GIVEN REQUEST:
The records should be repeated word for word, pictures excluded.

'''

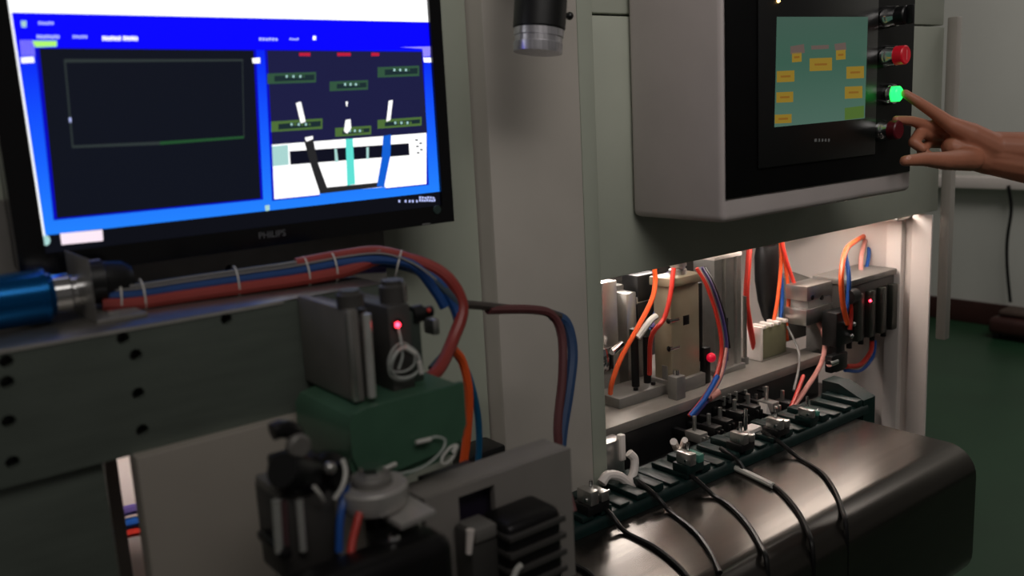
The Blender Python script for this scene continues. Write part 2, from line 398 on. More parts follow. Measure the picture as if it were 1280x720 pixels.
lay(g_wht, [(432, 150), (438, 149), (439, 160), (434, 167), (430, 164)], 8)
lay(g_wht, [(486, 126), (491, 125), (488, 150), (483, 152)], 8)
lay(g_slot, [(362, 189), (511, 179), (512, 194), (363, 206)], 6)
lay(g_pale, [(418, 186), (421, 186), (423, 202), (419, 203)], 7)
lay(g_pale, [(458, 184), (461, 184), (461, 199), (458, 199)], 7)
lay(g_dark, [(380, 176), (391, 172), (398, 205), (411, 240), (400, 242), (388, 205)], 8)
lay(g_cyan, [(432, 174), (441, 173), (444, 230), (434, 232)], 8)
lay(g_cable, [(479, 170), (489, 168), (488, 195), (480, 234), (471, 233), (477, 198)], 8)
lay(g_dark, [(400, 236), (411, 234), (474, 228), (482, 233), (402, 242)], 7)
lay(g_wht, [(381, 172), (391, 170), (391, 174), (383, 177)], 9)
lay(g_body, [(399, 241.5), (482, 233.5), (482, 238), (400, 246)], 6)
for i in range(5): lay(g_boxd, [(519 + (i * 5) % 9, 174 + i * 4), (522 + (i * 5) % 9, 174 + i * 4), (523 + (i * 5) % 9, 176 + i * 4), (519 + (i * 5) % 9, 176 + i * 4)], 5)
# title-bar words, too small to read in the picture: short ragged strokes
def words(x0, x1, y, h, m, n, k=6):
    st = (x1 - x0) / n
    for i in range(n):
        j = (i * 37 % 11) / 11
        lay(m, [(x0 + i * st, y - h / 2 + j), (x0 + (i + .72) * st, y - h / 2 + j), (x0 + (i + .72) * st, y + h / 2 - (1 - j)), (x0 + i * st, y + h / 2)], k)
words(128, 152, 48, 6, g_wht, 7); words(154, 173, 48, 6, g_wht, 6)
words(91, 110, 46, 4, g_txt, 5); words(46, 75, 46, 5, g_txt, 8); words(48, 68, 29, 4, g_txt, 5); words(324, 348, 49, 4, g_txt, 6); words(362, 374, 49, 3, g_txt, 4)
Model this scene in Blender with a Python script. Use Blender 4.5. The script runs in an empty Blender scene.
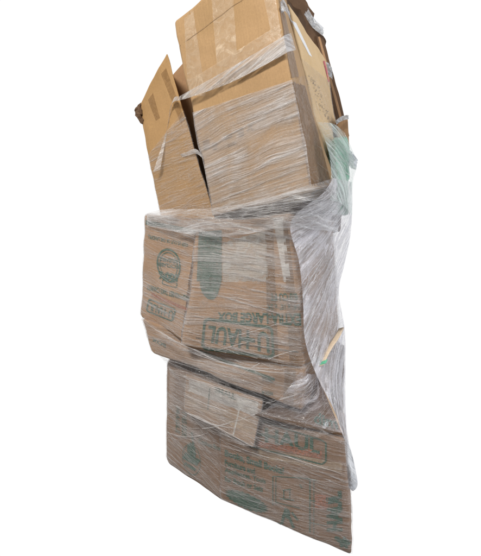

'''

SOLUTION:
The Blender Python script for this scene continues. Write part 2, from line 398 on. More parts follow. Measure the picture as if it were 1280x720 pixels.
lay(g_wht, [(432, 150), (438, 149), (439, 160), (434, 167), (430, 164)], 8)
lay(g_wht, [(486, 126), (491, 125), (488, 150), (483, 152)], 8)
lay(g_slot, [(362, 189), (511, 179), (512, 194), (363, 206)], 6)
lay(g_pale, [(418, 186), (421, 186), (423, 202), (419, 203)], 7)
lay(g_pale, [(458, 184), (461, 184), (461, 199), (458, 199)], 7)
lay(g_dark, [(380, 176), (391, 172), (398, 205), (411, 240), (400, 242), (388, 205)], 8)
lay(g_cyan, [(432, 174), (441, 173), (444, 230), (434, 232)], 8)
lay(g_cable, [(479, 170), (489, 168), (488, 195), (480, 234), (471, 233), (477, 198)], 8)
lay(g_dark, [(400, 236), (411, 234), (474, 228), (482, 233), (402, 242)], 7)
lay(g_wht, [(381, 172), (391, 170), (391, 174), (383, 177)], 9)
lay(g_body, [(399, 241.5), (482, 233.5), (482, 238), (400, 246)], 6)
for i in range(5): lay(g_boxd, [(519 + (i * 5) % 9, 174 + i * 4), (522 + (i * 5) % 9, 174 + i * 4), (523 + (i * 5) % 9, 176 + i * 4), (519 + (i * 5) % 9, 176 + i * 4)], 5)
# title-bar words, too small to read in the picture: short ragged strokes
def words(x0, x1, y, h, m, n, k=6):
    st = (x1 - x0) / n
    for i in range(n):
        j = (i * 37 % 11) / 11
        lay(m, [(x0 + i * st, y - h / 2 + j), (x0 + (i + .72) * st, y - h / 2 + j), (x0 + (i + .72) * st, y + h / 2 - (1 - j)), (x0 + i * st, y + h / 2)], k)
words(128, 152, 48, 6, g_wht, 7); words(154, 173, 48, 6, g_wht, 6)
words(91, 110, 46, 4, g_txt, 5); words(46, 75, 46, 5, g_txt, 8); words(48, 68, 29, 4, g_txt, 5); words(324, 348, 49, 4, g_txt, 6); words(362, 374, 49, 3, g_txt, 4)
Model this scene in Blender with a Python script. Use Blender 4.5. The script runs in an empty Blender scene.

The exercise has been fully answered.